Le CFT moins inquiet

M. Ouapo cite l’exemple du domaine de la santé où il est bien difficile de faire comprendre qu’il faut desservir la population francophone de Toronto en français, dans une ville où cette communauté représente un infime pourcentage et est parfois vue comme une minorité parmi les autres.

« Les conseillers municipaux risquent de se dire la même chose! », craint-il.

Mais pour le vice-président du conseil d’administration du Centre francophone de Toronto (CFT), René Viau, la proposition du gouvernement de Doug Ford n’est pas si surprenante.

« M. Ford a dit qu’il voulait réduire la taille du gouvernement. Il l’a déjà fait pour son conseil des ministres et cela suit la même logique. Il y a beaucoup de grosses villes américaines, comme Los Angeles, qui ont une population plus importante et moins de conseillers municipaux. Je ne pense pas que ça aura un impact sur les services en français, ça va plutôt conduire à une rationalisation des effectifs. Quant à la communauté franco-ontarienne, elle pourra continuer de faire part de ses revendications au comité consultatif francophone de la ville. »

Économies de 25,5 millions

Selon les calculs du Parti progressiste-conservateur (Parti PC) de l’Ontario, cette réduction permettrait une économie de plus de 25,5 millions de dollars sur quatre ans.

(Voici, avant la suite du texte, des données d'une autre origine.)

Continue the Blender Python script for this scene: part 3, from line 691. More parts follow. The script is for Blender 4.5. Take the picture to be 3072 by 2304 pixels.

Outre la réduction de la taille du conseil municipal de Toronto, le projet de loi prévoit aussi de permettre aux administrations locales des régions de York, de Peel, de Niagara et de Muskoka de choisir elles-mêmes leurs présidents de conseil régional et non de devoir passer obligatoirement par une élection directe, comme l’avait votée le gouvernement libéral en 2016.

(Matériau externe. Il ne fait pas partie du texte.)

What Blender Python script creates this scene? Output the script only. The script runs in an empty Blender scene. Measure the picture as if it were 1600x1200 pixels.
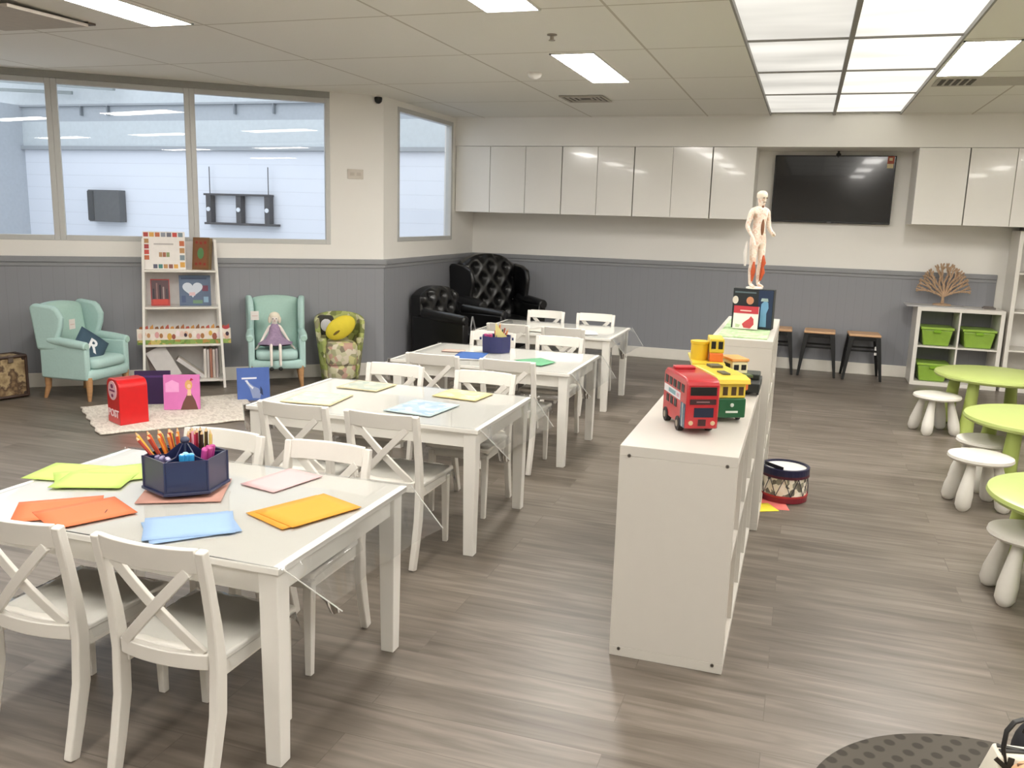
import bpy, bmesh, math, random
from mathutils import Vector, Matrix, Euler
random.seed(7)
PI = math.pi
C = bpy.context.scene.collection
SC = bpy.context.scene

# ---------------------------------------------------------------- camera, world, exposure
CAM_H = 1.58
def cam_axes(yaw, pitch, roll):
    cy, sy = math.cos(yaw), math.sin(yaw); cp, sp = math.cos(pitch), math.sin(pitch); cr, sr = math.cos(roll), math.sin(roll)
    A = Matrix(((cy, -sy, 0), (0, 0, -1), (sy, cy, 0)))
    B = Matrix(((1, 0, 0), (0, cp, -sp), (0, sp, cp)))
    D = Matrix(((cr, -sr, 0), (sr, cr, 0), (0, 0, 1)))
    return D @ B @ A
Mx = cam_axes(-0.3179675, 0.189963, 0.0292493)
cd = bpy.data.cameras.new('camera'); cam = bpy.data.objects.new('camera', cd); C.objects.link(cam)
R3 = Matrix((Mx[0], -Mx[1], -Mx[2])).transposed()
cam.matrix_world = Matrix.Translation((0, 0, CAM_H)) @ R3.to_4x4()
cd.sensor_fit = 'HORIZONTAL'; cd.sensor_width = 36.0; cd.lens = 1359.91 / 1600 * 36; cd.clip_start = .05
SC.camera = cam
w = bpy.data.worlds.new('world'); SC.world = w; w.use_nodes = True
w.node_tree.nodes['Background'].inputs[0].default_value = (.87, .92, 1.0, 1)
w.node_tree.nodes['Background'].inputs[1].default_value = 1.2
SC.view_settings.view_transform = 'Standard'; SC.view_settings.look = 'None'
SC.view_settings.gamma = 1; SC.view_settings.use_curve_mapping = False
SC.view_settings.exposure = 0.72
LAMP = 19.0          # troffer diffusers
PANEL_L, PANEL_R = .50, .70   # luminous ceiling panels

# ---------------------------------------------------------------- materials
def lin(c):
    if isinstance(c, str):
        c = [int(c[i:i+2], 16) / 255 for i in (0, 2, 4)]
    return tuple((v / 12.92 if v <= .04045 else ((v + .055) / 1.055) ** 2.4) for v in c) + (1,)
MATS = {}
def mat(name, col, rough=.5, metal=0, var=.04, scale=18, bump=0, coat=0, stretch=None, spec=.5, trans=0, alpha=1):
    if name in MATS: return MATS[name]
    m = bpy.data.materials.new(name); m.use_nodes = True; nt = m.node_tree; b = nt.nodes['Principled BSDF']
    b.inputs['Roughness'].default_value = rough; b.inputs['Metallic'].default_value = metal
    b.inputs['Coat Weight'].default_value = coat; b.inputs['Specular IOR Level'].default_value = spec
    b.inputs['Transmission Weight'].default_value = trans; b.inputs['Alpha'].default_value = alpha
    tc = nt.nodes.new('ShaderNodeTexCoord'); no = nt.nodes.new('ShaderNodeTexNoise')
    mp = nt.nodes.new('ShaderNodeMapping'); nt.links.new(tc.outputs['Object'], mp.inputs[0]); nt.links.new(mp.outputs[0], no.inputs[0])
    if stretch: mp.inputs['Scale'].default_value = stretch
    no.inputs['Scale'].default_value = scale; no.inputs['Detail'].default_value = 3
    mix = nt.nodes.new('ShaderNodeMixRGB'); c = lin(col)
    mix.inputs[1].default_value = tuple(max(0, v * (1 - var * 2)) for v in c[:3]) + (1,)
    mix.inputs[2].default_value = tuple(min(1, v * (1 + var * 2)) for v in c[:3]) + (1,)
    nt.links.new(no.outputs[0], mix.inputs[0]); nt.links.new(mix.outputs[0], b.inputs['Base Color'])
    if bump:
        bp = nt.nodes.new('ShaderNodeBump'); bp.inputs['Strength'].default_value = bump; bp.inputs['Distance'].default_value = .01
        nt.links.new(no.outputs[0], bp.inputs['Height']); nt.links.new(bp.outputs[0], b.inputs['Normal'])
    MATS[name] = m; return m
def patch_mat(name, cols, scale=20, rough=.5, kind='VORONOI', stretch=None):
    """a printed or woven pattern: blotches of several colours"""
    if name in MATS: return MATS[name]
    m = bpy.data.materials.new(name); m.use_nodes = True; nt = m.node_tree; b = nt.nodes['Principled BSDF']
    b.inputs['Roughness'].default_value = rough
    tc = nt.nodes.new('ShaderNodeTexCoord'); mp = nt.nodes.new('ShaderNodeMapping'); nt.links.new(tc.outputs['Object'], mp.inputs[0])
    if stretch: mp.inputs['Scale'].default_value = stretch
    cr = nt.nodes.new('ShaderNodeValToRGB'); cr.color_ramp.interpolation = 'CONSTANT' if kind == 'VORONOI' else 'LINEAR'
    if kind == 'VORONOI':
        t = nt.nodes.new('ShaderNodeTexVoronoi'); t.inputs['Scale'].default_value = scale; nt.links.new(mp.outputs[0], t.inputs[0])
        sp = nt.nodes.new('ShaderNodeSeparateColor'); nt.links.new(t.outputs['Color'], sp.inputs[0]); nt.links.new(sp.outputs[0], cr.inputs[0])
    else:
        t = nt.nodes.new('ShaderNodeTexNoise'); t.inputs['Scale'].default_value = scale; t.inputs['Detail'].default_value = 4
        nt.links.new(mp.outputs[0], t.inputs[0]); nt.links.new(t.outputs[0], cr.inputs[0])
    el = cr.color_ramp.elements; n = len(cols)
    while len(el) < n: el.new(.5)
    for i, c in enumerate(cols):
        el[i].position = i / n if kind == 'VORONOI' else .3 + .4 * i / max(1, n - 1)
        el[i].color = lin(c)
    nt.links.new(cr.outputs[0], b.inputs['Base Color'])
    MATS[name] = m; return m
def emit_mat(name, col, strength, base=(.9, .9, .9)):
    m = bpy.data.materials.new(name); m.use_nodes = True; b = m.node_tree.nodes['Principled BSDF']
    b.inputs['Base Color'].default_value = tuple(base) + (1,); b.inputs['Emission Color'].default_value = lin(col)
    b.inputs['Emission Strength'].default_value = strength; return m
def clear_mat(name, tint=(1, 1, 1), gloss=1.0, rough=.02, ior=1.45, body=0.0, bodycol=(.9, .9, .9)):
    m = bpy.data.materials.new(name); m.use_nodes = True; nt = m.node_tree; nt.nodes.remove(nt.nodes['Principled BSDF'])
    out = nt.nodes['Material Output']; tr = nt.nodes.new('ShaderNodeBsdfTransparent'); tr.inputs[0].default_value = tuple(tint) + (1,)
    gl = nt.nodes.new('ShaderNodeBsdfGlossy'); gl.inputs['Roughness'].default_value = rough
    gl.inputs[0].default_value = (gloss, gloss, gloss, 1)
    fr = nt.nodes.new('ShaderNodeFresnel'); fr.inputs[0].default_value = ior
    mx = nt.nodes.new('ShaderNodeMixShader'); nt.links.new(fr.outputs[0], mx.inputs[0])
    if body:
        df = nt.nodes.new('ShaderNodeBsdfDiffuse'); df.inputs[0].default_value = tuple(bodycol) + (1,)
        m2 = nt.nodes.new('ShaderNodeMixShader'); m2.inputs[0].default_value = body
        nt.links.new(tr.outputs[0], m2.inputs[1]); nt.links.new(df.outputs[0], m2.inputs[2]); nt.links.new(m2.outputs[0], mx.inputs[1])
    else: nt.links.new(tr.outputs[0], mx.inputs[1])
    nt.links.new(gl.outputs[0], mx.inputs[2]); nt.links.new(mx.outputs[0], out.inputs[0])
    return m

def floor_mat():
    m = bpy.data.materials.new('vinyl_plank'); m.use_nodes = True; nt = m.node_tree; N = nt.nodes; L = nt.links; b = N['Principled BSDF']
    tc = N.new('ShaderNodeTexCoord')
    br = N.new('ShaderNodeTexBrick'); br.offset = .37; br.inputs['Scale'].default_value = 1; br.inputs['Brick Width'].default_value = 1.22
    br.inputs['Row Height'].default_value = .18; br.inputs['Mortar Size'].default_value = .0015; br.inputs['Mortar Smooth'].default_value = .3
    br.inputs['Color1'].default_value = (0, 0, 0, 1); br.inputs['Color2'].default_value = (1, 1, 1, 1); br.inputs['Mortar'].default_value = (.35, .35, .35, 1)
    L.new(tc.outputs['Object'], br.inputs[0])
    def noise(scale, st, det=5, dist=0.0):
        mp = N.new('ShaderNodeMapping'); mp.inputs['Scale'].default_value = st; L.new(tc.outputs['Object'], mp.inputs[0])
        n = N.new('ShaderNodeTexNoise'); n.inputs['Scale'].default_value = scale; n.inputs['Detail'].default_value = det; n.inputs['Distortion'].default_value = dist
        ad = N.new('ShaderNodeVectorMath'); ad.operation = 'ADD'; sc = N.new('ShaderNodeVectorMath'); sc.operation = 'SCALE'; sc.inputs[3].default_value = 3.0
        L.new(br.outputs['Color'], sc.inputs[0]); L.new(mp.outputs[0], ad.inputs[0]); L.new(sc.outputs[0], ad.inputs[1]); L.new(ad.outputs[0], n.inputs[0]); return n
    g = noise(4.2, (.5, 6.0, 1), 7, .7); s = noise(2.0, (.8, 1.9, 1), 3)
    cr = N.new('ShaderNodeValToRGB'); e = cr.color_ramp.elements
    e[0].position = .29; e[0].color = lin(FLOOR[0]); e[1].position = .71; e[1].color = lin(FLOOR[2]); k = e.new(.5); k.color = lin(FLOOR[1])
    ma = N.new('ShaderNodeMath'); ma.operation = 'MULTIPLY_ADD'; ma.inputs[1].default_value = .35; L.new(s.outputs[0], ma.inputs[0])
    mb = N.new('ShaderNodeMath'); mb.operation = 'MULTIPLY'; mb.inputs[1].default_value = .65; L.new(g.outputs[0], mb.inputs[0]); L.new(mb.outputs[0], ma.inputs[2])
    bw = N.new('ShaderNodeMath'); bw.operation = 'MULTIPLY_ADD'; bw.inputs[1].default_value = .10; L.new(br.outputs['Color'], bw.inputs[0])
    sb = N.new('ShaderNodeMath'); sb.operation = 'SUBTRACT'; sb.inputs[1].default_value = .05; L.new(ma.outputs[0], sb.inputs[0]); L.new(sb.outputs[0], bw.inputs[2])
    L.new(bw.outputs[0], cr.inputs[0])
    dk = N.new('ShaderNodeMixRGB'); dk.blend_type = 'MULTIPLY'; dk.inputs[2].default_value = (.72, .7, .68, 1)
    L.new(cr.outputs[0], dk.inputs[1]); L.new(br.outputs['Fac'], dk.inputs[0]); L.new(dk.outputs[0], b.inputs['Base Color'])
    b.inputs['Roughness'].default_value = .38
    bp = N.new('ShaderNodeBump'); bp.inputs['Strength'].default_value = .12; bp.inputs['Distance'].default_value = .004
    L.new(g.outputs[0], bp.inputs['Height']); L.new(bp.outputs[0], b.inputs['Normal'])
    return m
FLOOR = ('52493f', '6e655b', '887e74')

def wave_bump(name, col, axis, pitch, rough=.55, depth=.4, width=.06, dark=.8):
    """painted boarding with grooves every <pitch> metres along an object axis"""
    m = bpy.data.materials.new(name); m.use_nodes = True; nt = m.node_tree; N = nt.nodes; L = nt.links; b = N['Principled BSDF']
    tc = N.new('ShaderNodeTexCoord'); sp = N.new('ShaderNodeSeparateXYZ'); L.new(tc.outputs['Object'], sp.inputs[0])
    d = N.new('ShaderNodeMath'); d.operation = 'DIVIDE'; d.inputs[1].default_value = pitch; L.new(sp.outputs[axis], d.inputs[0])
    f = N.new('ShaderNodeMath'); f.operation = 'FRACT'; L.new(d.outputs[0], f.inputs[0])
    g = N.new('ShaderNodeMath'); g.operation = 'LESS_THAN'; g.inputs[1].default_value = width; L.new(f.outputs[0], g.inputs[0])
    mx = N.new('ShaderNodeMixRGB'); c = lin(col); mx.inputs[1].default_value = c; mx.inputs[2].default_value = tuple(v * dark for v in c[:3]) + (1,)
    L.new(g.outputs[0], mx.inputs[0]); L.new(mx.outputs[0], b.inputs['Base Color']); b.inputs['Roughness'].default_value = rough
    bp = N.new('ShaderNodeBump'); bp.invert = True; bp.inputs['Strength'].default_value = depth; bp.inputs['Distance'].default_value = .005
    L.new(g.outputs[0], bp.inputs['Height']); L.new(bp.outputs[0], b.inputs['Normal'])
    return m
def ceiling_mat():
    m = bpy.data.materials.new('ceiling_tile'); m.use_nodes = True; nt = m.node_tree; N = nt.nodes; L = nt.links; b = N['Principled BSDF']
    tc = N.new('ShaderNodeTexCoord'); sp = N.new('ShaderNodeSeparateXYZ'); L.new(tc.outputs['Object'], sp.inputs[0]); res = []
    for ax, off, pitch in ((0, .146 + 1.228 * 20, 1.228), (1, -4.645 + 1.18 * 20, 1.18)):
        a = N.new('ShaderNodeMath'); a.operation = 'ADD'; a.inputs[1].default_value = (-.146 if ax == 0 else -4.645) + pitch * 20 + .008
        L.new(sp.outputs[ax], a.inputs[0]); d = N.new('ShaderNodeMath'); d.operation = 'DIVIDE'; d.inputs[1].default_value = pitch; L.new(a.outputs[0], d.inputs[0])
        f = N.new('ShaderNodeMath'); f.operation = 'FRACT'; L.new(d.outputs[0], f.inputs[0])
        g = N.new('ShaderNodeMath'); g.operation = 'LESS_THAN'; g.inputs[1].default_value = .016 / pitch; L.new(f.outputs[0], g.inputs[0]); res.append(g)
    mxm = N.new('ShaderNodeMath'); mxm.operation = 'MAXIMUM'; L.new(res[0].outputs[0], mxm.inputs[0]); L.new(res[1].outputs[0], mxm.inputs[1])
    mx = N.new('ShaderNodeMixRGB'); mx.inputs[1].default_value = lin('ebe8e0'); mx.inputs[2].default_value = lin('c6bfb2')
    L.new(mxm.outputs[0], mx.inputs[0]); L.new(mx.outputs[0], b.inputs['Base Color']); b.inputs['Roughness'].default_value = .9
    no = N.new('ShaderNodeTexNoise'); no.inputs['Scale'].default_value = 90; L.new(tc.outputs['Object'], no.inputs[0])
    bp = N.new('ShaderNodeBump'); bp.inputs['Strength'].default_value = .08; L.new(no.outputs[0], bp.inputs['Height']); L.new(bp.outputs[0], b.inputs['Normal'])
    return m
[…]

« On constate bien souvent que c’est au palier municipal que le gouvernement est le plus impliqué dans la vie quotidienne des gens », explique le ministre des Affaires municipales et du Logement Steve Clark. « Les mesures que nous proposons démontrent que la province sert les intérêts de la population. En veillant à ce que les administrations locales travaillent plus fort, plus judicieusement et plus efficacement, nous améliorerons la vie de tous les Ontariens. »

Le gouvernement prévoit poursuivre sa réflexion à travers toute la province, en procédant à un examen de la gouvernance régionale en Ontario qui comprendra des consultations avec les municipalités dès la prochaine conférence de l’Association des municipalités de l’Ontario, du 19 au 22 août, à Ottawa.

Besoin de consulter

Appuyant les propos du maire John Tory, M. Ouapo souhaiterait que le gouvernement s’adresse aux Torontois avant de prendre une telle décision.


« Cette décision concerne la population de Toronto. Elle devrait avoir son mot à dire. Je pense que ce serait bien de consulter les gens » – Constant Ouapo


Le projet de loi est d’autant plus regrettable, poursuit-il, qu’il intervient de manière tardive, alors que les candidats pour les prochaines élections municipales ont théoriquement jusqu’à aujourd’hui pour manifester leur intérêt.

Compte tenu de l’imminence des élections municipales en Ontario, prévues pour le 22 octobre, le gouvernement prévoit repousser la période de mise en candidature pour le scrutin municipal et scolaire de Toronto du 27 juillet au 14 septembre.

Les partis d’opposition à Queen’s Park ont fortement réagi à la proposition de M. Ford. La chef du Nouveau Parti démocratique (NPD), Andrea Horwath, juge que le premier ministre « abuse de ses pouvoirs et tente de manipuler les élections municipales de Toronto », en se comportant comme un « dictateur ».

Un point de vue partagé par le Parti libéral qui demande au gouvernement Ford de « mettre un frein à ce projet chaotique de dernière minute jusqu’à ce que les Ontariens et Ontariennes aient été dûment consultés. Il est tout simplement irresponsable de procéder à des changements antidémocratiques à ce moment ».